• The Bank of England Governor Carney optimism about growth makes rate hike chances clearer
  • The Bank of England Governor Mark Carney said that data give him confidence that soft UK economy in the first quarter was largely due to weather, not the economic climate.
  • Carney says will have enough information to make a rate decision in August, even with new ONS data schedule.
  • Sterling rose following Carney’s speech reflecting increased chances of the MPC acting on rates as soon as on August 2, with the August Inflation Report.

The chances of the Bank of England moving forward with the rate hike in August increased after the Bank of England Governor Mark Carney sounded upbeat on the UK economy belittling the Brexit uncertainty concerns.

In terms of the UK economic outlook, Carney basically confirmed the message from the June meeting of the Monetary Policy Committee (MPC) saying “the incoming data have given me greater confidence that the softness of UK activity in the first quarter was largely due to the weather, not the economic climate.”

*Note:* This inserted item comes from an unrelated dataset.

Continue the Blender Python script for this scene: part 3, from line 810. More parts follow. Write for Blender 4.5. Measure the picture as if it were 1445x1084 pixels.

While speaking at the Northern Powerhouse Business Summit in Newcastle on Thursday, July 6, Carney also confirmed that the number of indicators of household spending and sentiment has bounced back strongly from what increasingly appears to have been an erratic weakness in the first-quarter., including strong UK labor market and there is widespread evidence that labor market slack is largely used up. In term of pay and inflation, Carney indicated that domestic cost growth continuously firmed in line with exp[ectations while the headline inflation is still expected to rise in the short term because of higher energy prices.

Carney confirmed the Bank of England MPC readiness to act on rates as soon as this August saying the policymakers will have enough information about the evolution of the UK economy even after the Office for National Statistics (ONS) rescheduled its macro data release calendar.

Although Carney made no direct policy changes hints in his speech, the market reaction was Sterling positive as the affirmative tone of Carney’s speech aligns with the Bank of England’s hawkish twist in June, when the number of voters favoring the rate hike increased to three policymakers with Bank of England chief economist Andy Haldane joining in the camp of external hawks Ian McCafferty and Michael Sauders to form 6-3 voting pattern.

Technically, the GBP/USD broke away from the downward sloping channel entering short-term uptrend above 1.3200. Technical oscillators like Momentum and the Relative Strength Index flattened in the neutral zone while Slow Stochastics made a bullish crossover also in the neutral zone. The GBP/USD should be supported by 1.3200 level and seen supported fundamentally by Carney’s policy view targeting 1.3280-1.3300 resistance zone on the upside.